1979, «Мосфильм». Реж. Никита Михалков. В ролях Олег Павлович Табаков (Обломов), Юрий Георгиевич Богатырев (Штольц), Елена Яковлевна Соловей (Ольга), Андрей Алексеевич Попов (Захар), Евгений Юрьевич Стеблов (Обломов-старший). Прокат 3,7 млн человек.
«Несколько дней» представляются самым личным фильмом Михалкова. Он совсем никак не вписывается в триумфаторский контекст: народ картину не полюбил — как и прочие фильмы Михалкова, кроме «Своего среди чужих»; чистая публика тоже осталась равнодушной — в отличие от реакции на предыдущий михалковский манифест взволнованного дачного чаепития «Неоконченная пьеса для механического пианино». Идентифицировать себя с лежебокой Ильей Ильичом служилый попусту люд все же не мог, со Штольцем тем паче. Общество удовлетворилось объяснениями режиссера об опасности бездушной, в сеточке на шевелюру, штольцевщины и пару раз съязвило за спиной насчет фамильной фальши: мол, не к лицу закоренелым штольцам про душку Обломова кино снимать.
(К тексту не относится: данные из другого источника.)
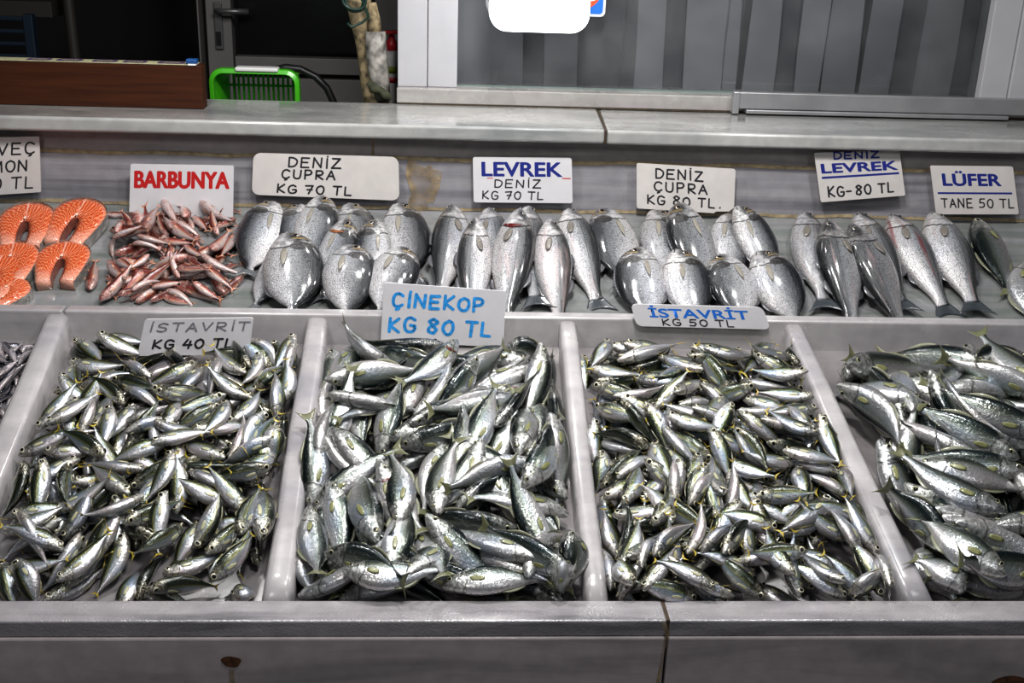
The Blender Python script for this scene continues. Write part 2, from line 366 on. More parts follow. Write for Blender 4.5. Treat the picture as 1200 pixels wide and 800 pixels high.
mesh('sticker_ring', ring, [(2 * i, 2 * i + 1, (2 * i + 3) % 64, (2 * i + 2) % 64) for i in range(32)], M['white'], stk)
# hanging lamp
YL = 1.20
l0 = atY(574, 0, YL); l1 = atY(692, 0, YL); lb = atY(633, 38, YL)
lamp = empty('hanging_lamp', (0, 0, 0)); tag(lamp, 'glowing white rounded lamp hanging in front of the window', 'lamp')
lp = rrect(l0[0], l1[0], lb[2], lb[2] + .20, .042, 8)
prism('diffuser', [(x, YL, z) for x, z in lp], (0, -1, 0), .03, M['glow'], lamp, bevel=.004)
prism('lamp_housing', [(x, YL + .031, z) for x, z in rrect(l0[0] + .006, l1[0] - .006, lb[2] + .012, lb[2] + .194, .04, 8)], (0, -1, 0), .03, M['white'], lamp, bevel=.004)
tube('lamp_cord', [((l0[0] + l1[0]) / 2, YL + .03, lb[2] + .2), ((l0[0] + l1[0]) / 2, YL + .03, 2.6)], .004, M['black'], lamp)
# ------------------------------------------------------------------ room shell
struct(box('floor', -3, 3, -3, 4.5, -.1, 0, plain('wet_floor', (.08, .08, .08), .4, noise=.3)))
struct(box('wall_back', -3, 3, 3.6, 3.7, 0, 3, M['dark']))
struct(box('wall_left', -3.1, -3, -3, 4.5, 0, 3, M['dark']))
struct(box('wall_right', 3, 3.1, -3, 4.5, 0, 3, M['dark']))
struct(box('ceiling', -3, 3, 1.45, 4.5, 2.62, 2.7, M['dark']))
struct(box('wall_center', XWL + .01, 3, 1.50, 1.56, 0, 2.62, plain('shop_wall', (.12, .12, .12), .8)))
struct(box('wall_under_window', -1.75, 1.75, 1.10, 1.28, 0, 1.276, plain('masonry', (.2, .2, .2), .8)))
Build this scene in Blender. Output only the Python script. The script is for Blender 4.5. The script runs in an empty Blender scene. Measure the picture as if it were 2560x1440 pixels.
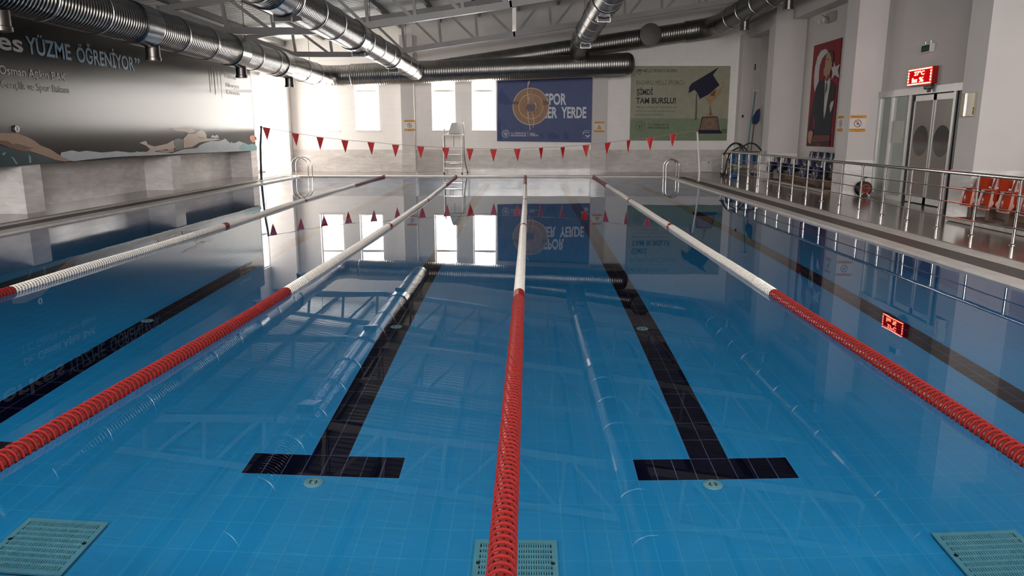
import bpy, math, random
from mathutils import Vector, Matrix

EXPOSURE = 1.88
WATER = 'refract'
TINT = (0.9, 0.98, 1.0)
RIPPLE = 0.0005
POOL1, POOL2, POOLM = (0.026, 0.43, 0.88), (0.026, 0.434, 0.885), (0.07, 0.52, 0.9)
# ------------------------------------------------------------------ camera, light, exposure
S = bpy.context.scene
C = S.collection
random.seed(4)
cam_data = bpy.data.cameras.new('camera')
cam_data.sensor_width = 36.0
cam_data.lens = 36.0 * 1850.0 / 2560.0
cam_data.clip_start = 0.05
cam_data.clip_end = 200.0
cam = bpy.data.objects.new('camera', cam_data)
cam.location = (0.0, 0.0, 1.58)
cam.rotation_euler = (math.radians(90.0 - 11.845), 0.0, math.radians(1.0305))
C.objects.link(cam)
S.camera = cam
S.view_settings.view_transform = 'Standard'
S.view_settings.look = 'None'
S.view_settings.gamma = 1.0
S.view_settings.use_curve_mapping = False
S.view_settings.exposure = EXPOSURE
S.cycles.use_denoising = True
S.cycles.max_bounces = 8
S.cycles.diffuse_bounces = 4
S.cycles.glossy_bounces = 4
S.cycles.transmission_bounces = 6
S.cycles.transparent_max_bounces = 12
S.cycles.sample_clamp_indirect = 0.0
world = bpy.data.worlds.new('overcast_sky')
S.world = world
world.use_nodes = True
world.node_tree.nodes['Background'].inputs['Color'].default_value = (0.9, 0.95, 1.0, 1)
world.node_tree.nodes['Background'].inputs['Strength'].default_value = 1.0
FAR_WINDOW = 5.6      # brightness of the overcast daylight in the far windows
SIDE_WINDOW = 2.9       # tall glazing in the left wall
NEAR_WINDOW = 9.0       # windows in the wall behind the photographer
DAY = (1.0, 0.95, 0.88)

# ------------------------------------------------------------------ dimensions in metres; water surface at z = 0
DZ = 0.05                                   # deck level
PX0, PX1, PY0, PY1 = -8.2, 5.12, 2.1, 27.15  # pool edges
DEPTH = 1.28
WXL, WXR, WYF, WYN = -10.35, 8.9, 30.0, -6.5
def roof_z(x): return 6.37 + 0.139 * x

# ------------------------------------------------------------------ materials
def nd(nt, t, x=0, y=0, **kw):
    n = nt.nodes.new(t)
    n.location = (x, y)
    for k, v in kw.items():
        setattr(n, k, v)
    return n
def new_mat(name):
    m = bpy.data.materials.new(name)
    m.use_nodes = True
    nt = m.node_tree
    return m, nt, nt.nodes['Principled BSDF']
def noise_into(nt, bsdf, col, var, scale, detail=4.0, vec=None):
    g = nd(nt, 'ShaderNodeNewGeometry', -900, 200)
    n = nd(nt, 'ShaderNodeTexNoise', -700, 200)
    n.inputs['Scale'].default_value = scale
    n.inputs['Detail'].default_value = detail
    nt.links.new(vec or g.outputs['Position'], n.inputs['Vector'])
    r = nd(nt, 'ShaderNodeValToRGB', -500, 200)
    r.color_ramp.elements[0].position = 0.3
    r.color_ramp.elements[1].position = 0.7
    r.color_ramp.elements[0].color = tuple(c * (1 - var) for c in col) + (1,)
    r.color_ramp.elements[1].color = tuple(min(1, c * (1 + var)) for c in col) + (1,)
    nt.links.new(n.outputs['Fac'], r.inputs['Fac'])
    nt.links.new(r.outputs['Color'], bsdf.inputs['Base Color'])
    return n
def plain(name, col, rough=0.5, metal=0.0, var=0.06, scale=6.0, bump=0.0, bscale=40.0, spec=0.5, coat=0.0):
    m, nt, b = new_mat(name)
    b.inputs['Roughness'].default_value = rough
    b.inputs['Metallic'].default_value = metal
    b.inputs['Specular IOR Level'].default_value = spec
    b.inputs['Coat Weight'].default_value = coat
    b.inputs['Coat Roughness'].default_value = 0.08
    noise_into(nt, b, col, var, scale)
    if bump:
        g = nd(nt, 'ShaderNodeNewGeometry', -900, -300)
        n = nd(nt, 'ShaderNodeTexNoise', -700, -300)
        n.inputs['Scale'].default_value = bscale
        nt.links.new(g.outputs['Position'], n.inputs['Vector'])
        bp = nd(nt, 'ShaderNodeBump', -300, -300)
        bp.inputs['Strength'].default_value = bump
        bp.inputs['Distance'].default_value = 0.01
        nt.links.new(n.outputs['Fac'], bp.inputs['Height'])
        nt.links.new(bp.outputs['Normal'], b.inputs['Normal'])
    return m
def plane_vec(nt, axes):
    g = nd(nt, 'ShaderNodeNewGeometry', -1300, 0)
    s = nd(nt, 'ShaderNodeSeparateXYZ', -1150, 0)
    c = nd(nt, 'ShaderNodeCombineXYZ', -1000, 0)
    nt.links.new(g.outputs['Position'], s.inputs[0])
    for i, a in enumerate(axes):
        nt.links.new(s.outputs[a], c.inputs[i])
    return c.outputs[0]
def tiled(name, axes, c1, c2, mortar, w, h, gap, rough=0.2, offset=0.0, var=0.15, vscale=1.5, spec=0.5, shift=(0, 0), stretch=None, bump=0.15):
    m, nt, b = new_mat(name)
    vec = plane_vec(nt, axes)
    mp = nd(nt, 'ShaderNodeMapping', -850, 0)
    mp.inputs['Location'].default_value = (shift[0], shift[1], 0)
    nt.links.new(vec, mp.inputs['Vector'])
    br = nd(nt, 'ShaderNodeTexBrick', -650, 0)
    br.offset = offset
    br.offset_frequency = 2
    br.inputs['Color1'].default_value = c1 + (1,)
    br.inputs['Color2'].default_value = c2 + (1,)
    br.inputs['Mortar'].default_value = mortar + (1,)
    br.inputs['Scale'].default_value = 1.0
    br.inputs['Mortar Size'].default_value = gap
    br.inputs['Mortar Smooth'].default_value = 0.1
    br.inputs['Bias'].default_value = 0.0
    br.inputs['Brick Width'].default_value = w
    br.inputs['Row Height'].default_value = h
    nt.links.new(mp.outputs[0], br.inputs['Vector'])
    n = nd(nt, 'ShaderNodeTexNoise', -650, -400)
    n.inputs['Scale'].default_value = vscale
    n.inputs['Detail'].default_value = 6.0
    n.inputs['Distortion'].default_value = 1.2
    if stretch:
        m2 = nd(nt, 'ShaderNodeMapping', -850, -400)
        m2.inputs['Scale'].default_value = stretch
        m2.inputs['Rotation'].default_value = (0, 0, 0.5)
        nt.links.new(vec, m2.inputs['Vector'])
        nt.links.new(m2.outputs[0], n.inputs['Vector'])
    else:
        nt.links.new(vec, n.inputs['Vector'])
    r = nd(nt, 'ShaderNodeMapRange', -450, -400)
    r.inputs['From Min'].default_value = 0.3
    r.inputs['From Max'].default_value = 0.7
    r.inputs['To Min'].default_value = 1 - var
    r.inputs['To Max'].default_value = 1 + var
    nt.links.new(n.outputs['Fac'], r.inputs['Value'])
    mx = nd(nt, 'ShaderNodeMix', -250, 0, data_type='RGBA', blend_type='MULTIPLY')
    mx.inputs['Factor'].default_value = 1.0
    nt.links.new(br.outputs['Color'], mx.inputs['A'])
    nt.links.new(r.outputs['Result'], mx.inputs['B'])
    nt.links.new(mx.outputs['Result'], b.inputs['Base Color'])
    b.inputs['Roughness'].default_value = rough
    b.inputs['Specular IOR Level'].default_value = spec
    bp = nd(nt, 'ShaderNodeBump', -250, -250)
    bp.inputs['Strength'].default_value = bump
    bp.inputs['Distance'].default_value = 0.004
    bp.invert = True
    nt.links.new(br.outputs['Fac'], bp.inputs['Height'])
    nt.links.new(bp.outputs['Normal'], b.inputs['Normal'])
    return m
def glow(name, col, strength):
    m, nt, b = new_mat(name)
    b.inputs['Base Color'].default_value = (0.8, 0.8, 0.8, 1)
    b.inputs['Emission Color'].default_value = tuple(col) + (1,)
    b.inputs['Emission Strength'].default_value = strength
    b.inputs['Roughness'].default_value = 0.1
    return m
def ridged_metal(name, axis, col=(0.14, 0.135, 0.13), rough=0.25, pitch=0.085, strength=0.28):
    m, nt, b = new_mat(name)
    b.inputs['Metallic'].default_value = 1.0
    noise_into(nt, b, col, 0.12, 3.0)
    b.inputs['Roughness'].default_value = rough
    vec = plane_vec(nt, axis)
    sp = nd(nt, 'ShaderNodeSeparateXYZ', -850, -300)
    nt.links.new(vec, sp.inputs[0])
    mul = nd(nt, 'ShaderNodeMath', -700, -300, operation='MULTIPLY')
    mul.inputs[1].default_value = 2 * math.pi / pitch
    nt.links.new(sp.outputs[0], mul.inputs[0])
    sn = nd(nt, 'ShaderNodeMath', -550, -300, operation='SINE')
    nt.links.new(mul.outputs[0], sn.inputs[0])
    bp = nd(nt, 'ShaderNodeBump', -300, -300)
    bp.inputs['Strength'].default_value = strength
    bp.inputs['Distance'].default_value = 0.012
    nt.links.new(sn.outputs[0], bp.inputs['Height'])
    nt.links.new(bp.outputs['Normal'], b.inputs['Normal'])
    return m

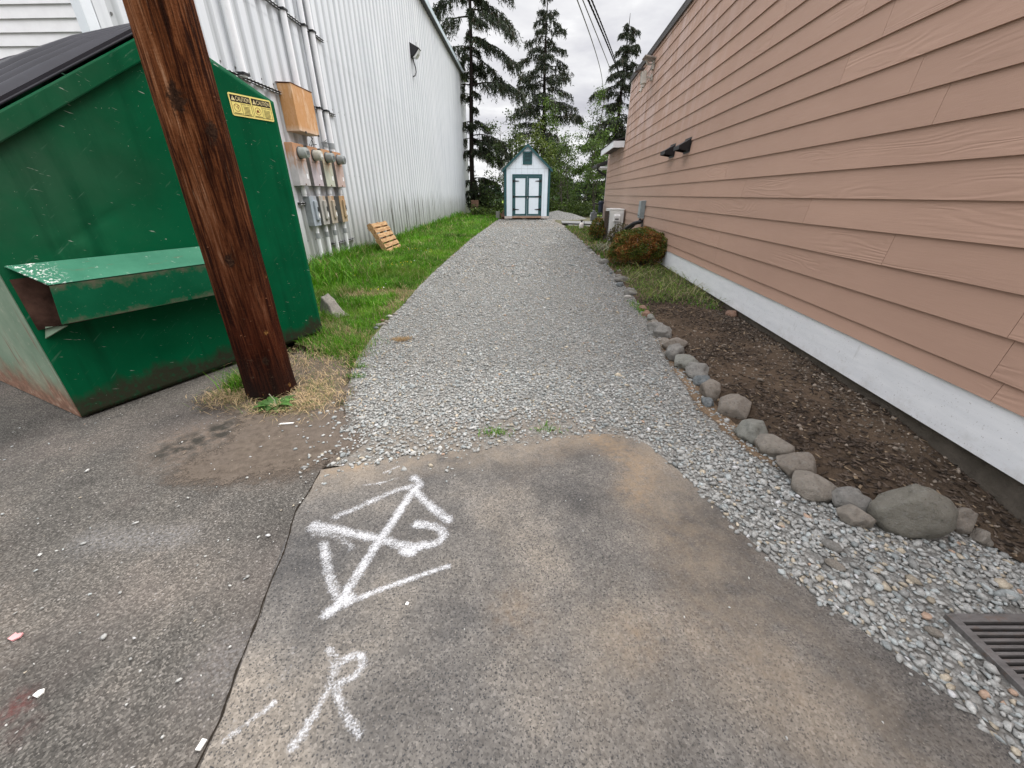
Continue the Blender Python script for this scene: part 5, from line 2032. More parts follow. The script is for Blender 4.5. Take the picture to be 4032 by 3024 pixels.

Меж тем именно про себя-Штольца кино он и снял, про спортивного, делового, работящего, мурлыкающего на ходу что-то тирлимбомбомское гедониста, лишь иногда, на пленэре с видом на речку-ленивку светло тоскующего, что не был никогда этим затисканным роднёю пузанчиком, не слушал мурашей, изгнав из головы векселя, закладные, визиты и анекдоты, не был скорее всего любим по-бабьи — не за стан и доблести, а беспричинно, мимолетно и до слез. Не умел испугаться плывущего в руки теплого и трепыхающегося счастья, а после в одиночку светло и пылко сожалеть о нем, придумывая неслучившееся и невозможное. Боялся пуще сглаза быть слабым, невеселым, обиженным, кротким, отдаться на волю слез и чувств, плыть по течению, расслабив члены, — куда кривая вывезет.